◆ **Aim of the task**: Transcribe the lines from the start of the data below through the line with "zz+.0006, M_INKG, p1)", word for word and nothing more.

◆ **Dataset extract**:

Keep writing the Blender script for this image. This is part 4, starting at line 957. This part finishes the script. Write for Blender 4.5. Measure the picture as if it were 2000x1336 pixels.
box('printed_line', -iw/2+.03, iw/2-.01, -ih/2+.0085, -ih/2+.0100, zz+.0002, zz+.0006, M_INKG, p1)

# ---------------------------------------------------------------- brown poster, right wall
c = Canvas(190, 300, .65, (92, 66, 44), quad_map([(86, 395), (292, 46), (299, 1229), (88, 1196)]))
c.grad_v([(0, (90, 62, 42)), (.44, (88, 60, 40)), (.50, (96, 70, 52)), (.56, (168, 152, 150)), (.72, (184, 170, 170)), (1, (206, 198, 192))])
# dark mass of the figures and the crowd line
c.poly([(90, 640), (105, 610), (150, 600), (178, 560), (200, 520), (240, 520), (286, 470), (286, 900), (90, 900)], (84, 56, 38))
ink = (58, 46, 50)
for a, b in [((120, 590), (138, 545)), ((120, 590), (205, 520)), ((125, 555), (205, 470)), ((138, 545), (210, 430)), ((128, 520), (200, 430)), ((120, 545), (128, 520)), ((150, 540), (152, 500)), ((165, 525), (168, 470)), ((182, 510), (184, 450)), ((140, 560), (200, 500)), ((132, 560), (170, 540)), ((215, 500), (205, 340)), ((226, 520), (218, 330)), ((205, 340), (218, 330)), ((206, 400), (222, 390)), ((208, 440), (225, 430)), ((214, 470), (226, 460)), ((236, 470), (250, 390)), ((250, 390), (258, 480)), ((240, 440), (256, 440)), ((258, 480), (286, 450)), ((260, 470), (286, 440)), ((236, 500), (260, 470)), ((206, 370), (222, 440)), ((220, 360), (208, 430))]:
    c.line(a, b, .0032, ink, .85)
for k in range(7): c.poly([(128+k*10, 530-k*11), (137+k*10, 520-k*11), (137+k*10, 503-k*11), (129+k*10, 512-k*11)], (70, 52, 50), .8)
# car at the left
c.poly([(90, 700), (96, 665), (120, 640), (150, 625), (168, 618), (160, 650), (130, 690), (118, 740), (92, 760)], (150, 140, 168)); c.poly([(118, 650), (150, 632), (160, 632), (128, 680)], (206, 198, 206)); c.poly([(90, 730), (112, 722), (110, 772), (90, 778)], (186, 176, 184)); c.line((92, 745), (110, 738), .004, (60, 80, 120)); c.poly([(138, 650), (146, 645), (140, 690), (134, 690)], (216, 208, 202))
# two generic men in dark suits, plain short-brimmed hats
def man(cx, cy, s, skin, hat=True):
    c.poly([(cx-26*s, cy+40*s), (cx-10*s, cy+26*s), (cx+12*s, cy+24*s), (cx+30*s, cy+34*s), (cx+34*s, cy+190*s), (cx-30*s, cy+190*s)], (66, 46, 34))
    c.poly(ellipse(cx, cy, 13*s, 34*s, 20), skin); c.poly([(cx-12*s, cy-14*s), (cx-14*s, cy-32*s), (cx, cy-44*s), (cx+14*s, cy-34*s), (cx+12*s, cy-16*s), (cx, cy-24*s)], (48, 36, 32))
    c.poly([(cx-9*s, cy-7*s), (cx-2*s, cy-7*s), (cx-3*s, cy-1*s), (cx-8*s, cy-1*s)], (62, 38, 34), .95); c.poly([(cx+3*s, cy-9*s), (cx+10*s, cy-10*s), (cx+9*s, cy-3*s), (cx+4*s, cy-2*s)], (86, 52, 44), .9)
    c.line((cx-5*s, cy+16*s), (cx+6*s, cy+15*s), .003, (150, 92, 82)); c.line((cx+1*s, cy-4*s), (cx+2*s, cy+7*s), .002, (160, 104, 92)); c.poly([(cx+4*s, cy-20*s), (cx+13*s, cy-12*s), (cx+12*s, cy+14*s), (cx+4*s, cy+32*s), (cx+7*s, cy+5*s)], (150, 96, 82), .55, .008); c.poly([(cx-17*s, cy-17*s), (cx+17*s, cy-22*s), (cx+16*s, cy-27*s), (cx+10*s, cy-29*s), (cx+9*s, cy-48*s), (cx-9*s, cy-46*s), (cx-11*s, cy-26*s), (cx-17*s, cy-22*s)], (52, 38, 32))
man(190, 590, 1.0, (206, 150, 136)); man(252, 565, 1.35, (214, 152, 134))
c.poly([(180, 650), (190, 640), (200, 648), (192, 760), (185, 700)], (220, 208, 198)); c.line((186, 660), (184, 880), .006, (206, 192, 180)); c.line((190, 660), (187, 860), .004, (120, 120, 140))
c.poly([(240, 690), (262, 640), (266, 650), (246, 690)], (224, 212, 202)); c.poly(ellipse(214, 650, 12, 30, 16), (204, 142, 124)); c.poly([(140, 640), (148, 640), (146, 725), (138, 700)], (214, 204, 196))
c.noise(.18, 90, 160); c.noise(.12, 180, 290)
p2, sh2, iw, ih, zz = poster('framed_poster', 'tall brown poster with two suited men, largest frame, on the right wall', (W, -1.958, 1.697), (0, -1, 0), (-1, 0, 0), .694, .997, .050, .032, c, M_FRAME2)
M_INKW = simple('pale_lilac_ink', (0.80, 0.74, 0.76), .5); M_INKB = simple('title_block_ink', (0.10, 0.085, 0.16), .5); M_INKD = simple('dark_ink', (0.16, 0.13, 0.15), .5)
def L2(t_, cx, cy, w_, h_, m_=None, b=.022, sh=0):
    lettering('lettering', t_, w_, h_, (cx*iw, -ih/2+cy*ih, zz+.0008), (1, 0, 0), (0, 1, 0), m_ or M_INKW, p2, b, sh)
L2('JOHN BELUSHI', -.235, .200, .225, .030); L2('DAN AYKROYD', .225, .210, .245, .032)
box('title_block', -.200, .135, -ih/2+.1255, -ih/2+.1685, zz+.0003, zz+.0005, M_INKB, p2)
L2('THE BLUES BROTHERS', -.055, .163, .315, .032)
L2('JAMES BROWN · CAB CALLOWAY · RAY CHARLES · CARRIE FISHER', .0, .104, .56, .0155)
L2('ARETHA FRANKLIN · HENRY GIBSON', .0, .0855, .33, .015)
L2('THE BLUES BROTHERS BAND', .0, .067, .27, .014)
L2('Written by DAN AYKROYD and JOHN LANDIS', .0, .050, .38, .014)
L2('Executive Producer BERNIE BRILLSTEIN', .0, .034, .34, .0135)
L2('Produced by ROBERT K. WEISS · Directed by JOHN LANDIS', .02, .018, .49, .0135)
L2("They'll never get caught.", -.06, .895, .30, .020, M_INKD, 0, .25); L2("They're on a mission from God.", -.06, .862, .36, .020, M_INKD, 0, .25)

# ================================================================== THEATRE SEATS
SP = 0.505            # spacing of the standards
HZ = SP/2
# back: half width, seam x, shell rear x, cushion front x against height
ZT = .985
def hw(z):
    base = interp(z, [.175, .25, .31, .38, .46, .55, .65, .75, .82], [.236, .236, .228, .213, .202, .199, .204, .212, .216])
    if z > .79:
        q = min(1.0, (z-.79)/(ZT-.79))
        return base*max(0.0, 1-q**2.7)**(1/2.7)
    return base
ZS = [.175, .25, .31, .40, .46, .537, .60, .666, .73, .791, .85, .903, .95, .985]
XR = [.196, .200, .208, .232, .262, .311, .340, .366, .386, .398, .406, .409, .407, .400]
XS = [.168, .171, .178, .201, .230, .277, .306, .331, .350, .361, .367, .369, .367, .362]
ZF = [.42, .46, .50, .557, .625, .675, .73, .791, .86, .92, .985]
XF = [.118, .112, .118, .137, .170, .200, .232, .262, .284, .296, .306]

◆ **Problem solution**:
Keep writing the Blender script for this image. This is part 4, starting at line 957. This part finishes the script. Write for Blender 4.5. Measure the picture as if it were 2000x1336 pixels.
box('printed_line', -iw/2+.03, iw/2-.01, -ih/2+.0085, -ih/2+.0100, zz+.0002, zz+.0006, M_INKG, p1)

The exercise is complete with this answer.